Roman Soldiers present Emperor Trajan (left) with the Heads of killed Dacian Leaders

Whether Trajan invaded Parthia in 116 AD for similar reasons is not known. Most historians believe Trajan wanted to destroy the Parthians Empire taking advantage of its civil war. There are good reason for him to attack with only 20% of his forces. The first year confirmed his intuition. He routed the few Parthians who opposed his advance, took their capital Ctesiphon and reached Charax on the Persian Gulf, the capital of the Parthian vassal

Kingdom of Characene.

Charax, founded by Alexander the Great as harbor for Babylon, was an alternative to the Red Sea route from India to the West. Trade goods would ship via the Persian Gulf up the Euphrates and then on camels’ back to Palmyra, the Roman town in Syria. From there it was ten days of caravanning to the Levant. This route was more cumbersome and under the control of the Parthians who - of course - taxed the passing goods. But it was viable and remained so until Ottoman time.
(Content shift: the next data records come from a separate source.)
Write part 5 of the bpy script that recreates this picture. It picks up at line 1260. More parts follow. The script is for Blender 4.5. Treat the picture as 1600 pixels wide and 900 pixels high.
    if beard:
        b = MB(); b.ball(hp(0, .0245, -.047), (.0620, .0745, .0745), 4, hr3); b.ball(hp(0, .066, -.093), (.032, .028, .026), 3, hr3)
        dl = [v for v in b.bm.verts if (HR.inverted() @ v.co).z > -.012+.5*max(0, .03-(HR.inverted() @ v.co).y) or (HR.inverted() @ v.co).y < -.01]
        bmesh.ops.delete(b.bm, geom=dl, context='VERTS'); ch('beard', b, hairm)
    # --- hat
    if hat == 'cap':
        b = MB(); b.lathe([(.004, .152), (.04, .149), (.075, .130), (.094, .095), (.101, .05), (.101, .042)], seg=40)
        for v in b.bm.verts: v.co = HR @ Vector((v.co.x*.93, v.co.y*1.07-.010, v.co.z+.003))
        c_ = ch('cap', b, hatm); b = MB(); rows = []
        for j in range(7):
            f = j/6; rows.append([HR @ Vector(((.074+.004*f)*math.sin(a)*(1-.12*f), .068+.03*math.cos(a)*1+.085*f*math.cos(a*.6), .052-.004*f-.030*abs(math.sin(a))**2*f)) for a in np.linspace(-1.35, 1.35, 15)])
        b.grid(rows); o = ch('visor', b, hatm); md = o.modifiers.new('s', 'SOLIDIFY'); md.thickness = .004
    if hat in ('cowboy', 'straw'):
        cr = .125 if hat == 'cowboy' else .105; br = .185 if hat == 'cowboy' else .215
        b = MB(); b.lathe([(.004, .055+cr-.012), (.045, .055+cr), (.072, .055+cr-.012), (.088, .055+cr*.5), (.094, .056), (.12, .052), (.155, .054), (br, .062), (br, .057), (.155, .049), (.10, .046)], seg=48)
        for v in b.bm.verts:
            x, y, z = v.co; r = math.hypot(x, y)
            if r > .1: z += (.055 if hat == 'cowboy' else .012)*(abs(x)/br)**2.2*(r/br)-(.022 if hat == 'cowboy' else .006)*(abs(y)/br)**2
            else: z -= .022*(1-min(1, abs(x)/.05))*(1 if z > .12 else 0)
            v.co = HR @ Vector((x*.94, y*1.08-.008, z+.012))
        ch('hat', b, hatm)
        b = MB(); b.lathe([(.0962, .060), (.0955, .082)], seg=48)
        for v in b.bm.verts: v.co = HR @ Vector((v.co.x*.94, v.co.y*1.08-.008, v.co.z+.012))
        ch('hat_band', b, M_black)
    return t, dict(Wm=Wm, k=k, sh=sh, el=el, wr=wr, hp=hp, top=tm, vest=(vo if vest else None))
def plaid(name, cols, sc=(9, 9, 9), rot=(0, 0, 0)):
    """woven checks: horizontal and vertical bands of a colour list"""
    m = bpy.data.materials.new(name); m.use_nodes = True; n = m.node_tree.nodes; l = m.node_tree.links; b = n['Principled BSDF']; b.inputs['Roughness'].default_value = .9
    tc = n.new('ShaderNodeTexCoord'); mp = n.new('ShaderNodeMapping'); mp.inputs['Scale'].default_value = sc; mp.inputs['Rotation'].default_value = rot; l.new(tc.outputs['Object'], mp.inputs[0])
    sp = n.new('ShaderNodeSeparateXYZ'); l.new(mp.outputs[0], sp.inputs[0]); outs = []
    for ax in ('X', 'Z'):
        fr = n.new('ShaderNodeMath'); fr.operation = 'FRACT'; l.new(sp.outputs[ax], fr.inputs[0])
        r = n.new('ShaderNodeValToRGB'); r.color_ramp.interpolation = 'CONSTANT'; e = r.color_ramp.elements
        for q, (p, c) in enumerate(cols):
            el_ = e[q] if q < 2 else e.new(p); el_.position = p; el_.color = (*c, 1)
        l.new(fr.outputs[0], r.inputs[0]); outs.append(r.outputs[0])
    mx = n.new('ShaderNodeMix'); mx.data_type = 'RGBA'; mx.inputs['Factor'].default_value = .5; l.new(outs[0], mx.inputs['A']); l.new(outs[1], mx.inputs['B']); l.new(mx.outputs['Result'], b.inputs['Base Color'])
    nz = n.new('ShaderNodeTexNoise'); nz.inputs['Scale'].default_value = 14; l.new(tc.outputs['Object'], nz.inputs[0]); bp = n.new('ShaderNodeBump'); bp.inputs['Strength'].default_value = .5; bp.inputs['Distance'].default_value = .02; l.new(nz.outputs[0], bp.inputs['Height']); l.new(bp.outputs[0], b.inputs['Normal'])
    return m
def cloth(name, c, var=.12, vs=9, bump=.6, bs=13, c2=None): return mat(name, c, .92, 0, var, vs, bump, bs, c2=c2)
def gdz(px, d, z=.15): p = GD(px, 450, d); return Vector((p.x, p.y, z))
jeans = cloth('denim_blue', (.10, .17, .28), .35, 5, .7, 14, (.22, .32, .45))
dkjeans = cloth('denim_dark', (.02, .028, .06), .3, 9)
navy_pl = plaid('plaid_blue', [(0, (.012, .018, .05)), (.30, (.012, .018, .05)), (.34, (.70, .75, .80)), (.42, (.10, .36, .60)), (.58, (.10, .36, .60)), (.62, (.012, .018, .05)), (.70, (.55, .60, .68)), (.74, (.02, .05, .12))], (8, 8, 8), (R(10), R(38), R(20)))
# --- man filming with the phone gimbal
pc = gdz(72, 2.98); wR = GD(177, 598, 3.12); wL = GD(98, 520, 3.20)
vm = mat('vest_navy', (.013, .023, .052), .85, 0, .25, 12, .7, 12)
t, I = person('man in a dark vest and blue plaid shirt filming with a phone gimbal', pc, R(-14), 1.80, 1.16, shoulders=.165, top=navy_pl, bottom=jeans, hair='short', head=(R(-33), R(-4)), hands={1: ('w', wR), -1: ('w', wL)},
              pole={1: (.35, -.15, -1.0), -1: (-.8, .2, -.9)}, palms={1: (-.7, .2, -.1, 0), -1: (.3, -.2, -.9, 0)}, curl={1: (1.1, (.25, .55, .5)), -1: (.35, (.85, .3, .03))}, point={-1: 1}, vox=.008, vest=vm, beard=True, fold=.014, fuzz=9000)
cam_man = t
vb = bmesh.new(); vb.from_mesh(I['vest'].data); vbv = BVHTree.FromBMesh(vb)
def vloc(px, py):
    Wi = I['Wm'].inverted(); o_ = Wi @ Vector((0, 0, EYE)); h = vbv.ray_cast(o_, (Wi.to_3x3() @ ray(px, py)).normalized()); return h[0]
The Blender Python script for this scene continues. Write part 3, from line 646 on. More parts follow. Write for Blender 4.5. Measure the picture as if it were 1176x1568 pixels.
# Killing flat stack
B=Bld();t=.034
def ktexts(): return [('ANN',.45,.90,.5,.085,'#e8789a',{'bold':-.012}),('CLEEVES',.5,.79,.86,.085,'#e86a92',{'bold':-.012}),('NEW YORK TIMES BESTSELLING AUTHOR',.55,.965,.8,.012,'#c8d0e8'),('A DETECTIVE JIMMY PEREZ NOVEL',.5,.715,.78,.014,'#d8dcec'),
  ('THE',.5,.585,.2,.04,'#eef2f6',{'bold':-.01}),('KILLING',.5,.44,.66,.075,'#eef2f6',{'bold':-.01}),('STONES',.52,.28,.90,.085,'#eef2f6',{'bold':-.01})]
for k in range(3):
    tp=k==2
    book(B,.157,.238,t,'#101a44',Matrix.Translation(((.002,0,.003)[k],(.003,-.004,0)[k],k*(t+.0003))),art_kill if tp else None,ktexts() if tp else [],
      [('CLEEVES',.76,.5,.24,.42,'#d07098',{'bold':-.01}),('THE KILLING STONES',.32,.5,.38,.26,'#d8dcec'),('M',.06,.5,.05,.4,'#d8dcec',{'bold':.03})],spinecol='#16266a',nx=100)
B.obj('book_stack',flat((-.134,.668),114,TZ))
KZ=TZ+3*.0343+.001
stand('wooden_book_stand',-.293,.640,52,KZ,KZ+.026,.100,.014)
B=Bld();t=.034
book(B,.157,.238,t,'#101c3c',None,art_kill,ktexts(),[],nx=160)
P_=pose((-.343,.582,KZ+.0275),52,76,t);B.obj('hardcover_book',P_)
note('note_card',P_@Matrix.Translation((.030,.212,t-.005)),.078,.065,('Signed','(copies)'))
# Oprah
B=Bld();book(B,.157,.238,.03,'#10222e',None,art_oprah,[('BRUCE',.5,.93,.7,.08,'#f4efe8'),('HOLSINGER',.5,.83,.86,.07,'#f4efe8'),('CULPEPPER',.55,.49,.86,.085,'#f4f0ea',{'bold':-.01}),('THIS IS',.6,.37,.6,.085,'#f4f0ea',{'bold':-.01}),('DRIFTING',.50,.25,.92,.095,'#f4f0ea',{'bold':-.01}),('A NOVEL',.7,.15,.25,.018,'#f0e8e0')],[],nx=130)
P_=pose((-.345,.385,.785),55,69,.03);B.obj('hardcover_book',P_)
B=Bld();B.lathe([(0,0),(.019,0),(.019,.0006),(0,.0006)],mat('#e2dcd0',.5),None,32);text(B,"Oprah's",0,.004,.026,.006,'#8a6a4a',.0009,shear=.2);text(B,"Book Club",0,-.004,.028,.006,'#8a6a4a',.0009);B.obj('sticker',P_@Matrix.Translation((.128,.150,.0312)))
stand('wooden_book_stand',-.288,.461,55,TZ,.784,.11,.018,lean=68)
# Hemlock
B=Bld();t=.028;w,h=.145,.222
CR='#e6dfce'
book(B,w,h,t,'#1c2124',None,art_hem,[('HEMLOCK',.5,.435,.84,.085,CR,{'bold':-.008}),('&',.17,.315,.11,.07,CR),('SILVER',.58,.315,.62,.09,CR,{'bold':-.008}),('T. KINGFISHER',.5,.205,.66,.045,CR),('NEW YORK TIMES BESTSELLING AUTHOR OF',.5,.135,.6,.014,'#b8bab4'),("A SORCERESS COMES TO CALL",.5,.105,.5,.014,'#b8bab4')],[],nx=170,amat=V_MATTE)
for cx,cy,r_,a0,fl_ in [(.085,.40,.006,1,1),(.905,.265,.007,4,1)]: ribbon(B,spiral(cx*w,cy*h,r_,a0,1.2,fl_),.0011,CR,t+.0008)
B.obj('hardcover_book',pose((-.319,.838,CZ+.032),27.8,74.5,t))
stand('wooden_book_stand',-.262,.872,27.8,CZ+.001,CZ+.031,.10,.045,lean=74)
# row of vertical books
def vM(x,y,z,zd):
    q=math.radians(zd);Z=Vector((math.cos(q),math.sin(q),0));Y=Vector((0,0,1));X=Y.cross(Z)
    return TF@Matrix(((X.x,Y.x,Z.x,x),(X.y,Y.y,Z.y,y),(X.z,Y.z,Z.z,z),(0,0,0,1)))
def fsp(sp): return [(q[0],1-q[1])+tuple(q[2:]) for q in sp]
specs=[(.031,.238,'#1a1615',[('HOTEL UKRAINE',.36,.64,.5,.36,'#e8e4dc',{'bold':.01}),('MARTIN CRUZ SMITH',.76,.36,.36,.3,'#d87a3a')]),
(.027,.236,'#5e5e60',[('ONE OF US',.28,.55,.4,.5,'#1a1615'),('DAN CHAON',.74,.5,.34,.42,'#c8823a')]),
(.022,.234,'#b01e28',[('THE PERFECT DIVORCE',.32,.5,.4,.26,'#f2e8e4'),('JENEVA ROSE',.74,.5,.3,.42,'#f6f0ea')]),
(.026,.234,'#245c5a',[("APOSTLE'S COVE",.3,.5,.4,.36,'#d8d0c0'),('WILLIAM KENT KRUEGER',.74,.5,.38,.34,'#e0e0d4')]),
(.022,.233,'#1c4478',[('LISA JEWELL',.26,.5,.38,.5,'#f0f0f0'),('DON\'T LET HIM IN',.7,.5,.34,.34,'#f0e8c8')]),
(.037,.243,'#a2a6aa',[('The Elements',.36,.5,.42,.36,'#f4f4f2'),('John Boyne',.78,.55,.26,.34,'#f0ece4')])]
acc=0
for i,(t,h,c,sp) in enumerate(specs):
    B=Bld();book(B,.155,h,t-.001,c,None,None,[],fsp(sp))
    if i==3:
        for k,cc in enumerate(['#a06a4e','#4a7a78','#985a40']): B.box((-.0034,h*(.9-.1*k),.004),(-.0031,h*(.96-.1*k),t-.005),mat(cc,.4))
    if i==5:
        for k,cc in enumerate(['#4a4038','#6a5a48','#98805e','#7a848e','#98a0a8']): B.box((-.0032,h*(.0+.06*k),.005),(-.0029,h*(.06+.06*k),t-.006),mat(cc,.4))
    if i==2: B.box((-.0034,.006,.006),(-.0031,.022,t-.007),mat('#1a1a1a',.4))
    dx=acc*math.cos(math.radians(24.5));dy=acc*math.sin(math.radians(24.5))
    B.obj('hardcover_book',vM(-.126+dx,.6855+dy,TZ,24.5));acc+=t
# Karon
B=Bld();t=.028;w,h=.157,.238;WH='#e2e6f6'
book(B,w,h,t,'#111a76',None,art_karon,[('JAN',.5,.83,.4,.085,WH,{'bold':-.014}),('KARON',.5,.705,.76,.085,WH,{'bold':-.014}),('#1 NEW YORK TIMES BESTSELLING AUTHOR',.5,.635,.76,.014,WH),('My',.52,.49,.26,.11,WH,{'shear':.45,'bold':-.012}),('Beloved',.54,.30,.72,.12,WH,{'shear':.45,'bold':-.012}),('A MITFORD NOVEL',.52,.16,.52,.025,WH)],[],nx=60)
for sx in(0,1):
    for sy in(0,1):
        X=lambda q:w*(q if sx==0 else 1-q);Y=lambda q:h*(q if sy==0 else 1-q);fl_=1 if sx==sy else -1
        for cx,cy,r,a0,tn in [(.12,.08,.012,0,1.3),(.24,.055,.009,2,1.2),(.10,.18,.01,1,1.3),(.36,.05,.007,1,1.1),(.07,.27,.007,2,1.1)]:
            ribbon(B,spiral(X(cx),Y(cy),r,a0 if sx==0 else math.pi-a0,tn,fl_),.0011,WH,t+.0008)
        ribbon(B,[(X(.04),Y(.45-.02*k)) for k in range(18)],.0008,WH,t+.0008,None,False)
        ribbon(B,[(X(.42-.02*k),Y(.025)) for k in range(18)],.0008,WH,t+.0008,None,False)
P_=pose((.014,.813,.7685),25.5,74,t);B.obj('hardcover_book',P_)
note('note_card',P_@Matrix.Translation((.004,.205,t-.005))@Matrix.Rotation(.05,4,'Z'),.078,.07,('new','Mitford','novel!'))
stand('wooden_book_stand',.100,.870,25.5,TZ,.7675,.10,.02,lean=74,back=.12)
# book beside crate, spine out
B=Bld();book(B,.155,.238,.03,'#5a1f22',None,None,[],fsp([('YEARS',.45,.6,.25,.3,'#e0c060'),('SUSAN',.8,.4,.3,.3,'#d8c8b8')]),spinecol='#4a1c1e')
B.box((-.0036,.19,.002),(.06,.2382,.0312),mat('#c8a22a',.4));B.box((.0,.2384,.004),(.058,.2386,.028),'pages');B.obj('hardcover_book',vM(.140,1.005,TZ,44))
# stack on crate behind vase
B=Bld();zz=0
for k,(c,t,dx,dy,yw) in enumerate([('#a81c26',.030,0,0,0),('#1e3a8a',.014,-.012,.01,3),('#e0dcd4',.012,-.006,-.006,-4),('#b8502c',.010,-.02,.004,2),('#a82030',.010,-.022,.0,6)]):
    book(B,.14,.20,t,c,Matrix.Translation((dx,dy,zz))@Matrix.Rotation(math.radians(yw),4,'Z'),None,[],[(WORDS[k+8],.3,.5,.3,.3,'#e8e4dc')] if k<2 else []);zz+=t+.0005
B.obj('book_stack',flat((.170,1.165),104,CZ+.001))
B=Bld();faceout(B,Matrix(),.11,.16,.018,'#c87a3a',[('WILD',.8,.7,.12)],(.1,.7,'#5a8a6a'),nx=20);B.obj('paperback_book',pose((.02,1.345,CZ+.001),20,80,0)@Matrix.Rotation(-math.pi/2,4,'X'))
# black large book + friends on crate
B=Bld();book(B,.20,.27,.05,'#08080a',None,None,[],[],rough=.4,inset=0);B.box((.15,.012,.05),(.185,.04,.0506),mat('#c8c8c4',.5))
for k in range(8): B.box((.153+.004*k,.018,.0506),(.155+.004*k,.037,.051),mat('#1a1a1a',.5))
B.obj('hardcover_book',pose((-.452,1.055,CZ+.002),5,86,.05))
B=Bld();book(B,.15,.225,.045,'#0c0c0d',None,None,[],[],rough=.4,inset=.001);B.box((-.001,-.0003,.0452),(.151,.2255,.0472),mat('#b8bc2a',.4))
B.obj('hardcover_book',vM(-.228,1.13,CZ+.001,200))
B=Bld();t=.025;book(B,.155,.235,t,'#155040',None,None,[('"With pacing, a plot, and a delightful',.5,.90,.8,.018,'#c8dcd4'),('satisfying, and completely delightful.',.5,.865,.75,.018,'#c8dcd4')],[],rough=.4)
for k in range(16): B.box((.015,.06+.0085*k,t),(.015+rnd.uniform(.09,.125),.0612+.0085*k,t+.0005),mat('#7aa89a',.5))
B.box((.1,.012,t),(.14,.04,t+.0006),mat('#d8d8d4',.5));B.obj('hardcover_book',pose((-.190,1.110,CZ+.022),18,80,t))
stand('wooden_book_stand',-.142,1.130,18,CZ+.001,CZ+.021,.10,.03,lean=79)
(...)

It would not surprise me if Trajan thought that controlling this route would provide him and the Roman Empire with another lucrative revenue stream. Egypt was worth 700 million sesterces, Dacia another 700 million. Taxes from Characene must be in the same magnitude.


The Kingdom of Characene was a Parthian Vassal. Charax its harbor on the Persian Gulf

All turned out to be different. Mesopotamia’s wealth was in agricultural products which could not easily be transported to Rome. There was no waterway to the Mediterranean like the Nile. Only desert. Also, Mesopotamia did not have any precious metals like Dacia. Only trade. And last but not least. The volume of trade was significantly lower than what passed through the Red Sea. The Parthian Empire did not have the purchasing power of Rome. Add to this that Rome’s invasion united the Parthians which had withdrawn into the Zagros Mountains from where they attacked and interrupt Roman logistics and communication.


The Parthian Cataphracts, Predecessors to the Medieval Knights, were a big Challenge for the Roman Infantry. The Legionnaires had no effective weapons to defeat them.

Trajan’s successor Hadrian thus had to decide whether to commit more troops and carry the war into the Persian heartland or to withdrew. Mesopotamia would not be a second Egypt tax revenue wise. The cost of its permanent occupation with maybe 12 Legions at annual 216 million sesterces  was undeniable though. And thus too expensive.

Roman Emperor Trajan - 53 - 117 AD


Maybe the saying that “the Roman Empire will stop expanding when there is nothing left to plunder” needs to have the word “easily” inserted. Cost-benefit analysis applied to Roman Emperors as to anybody else.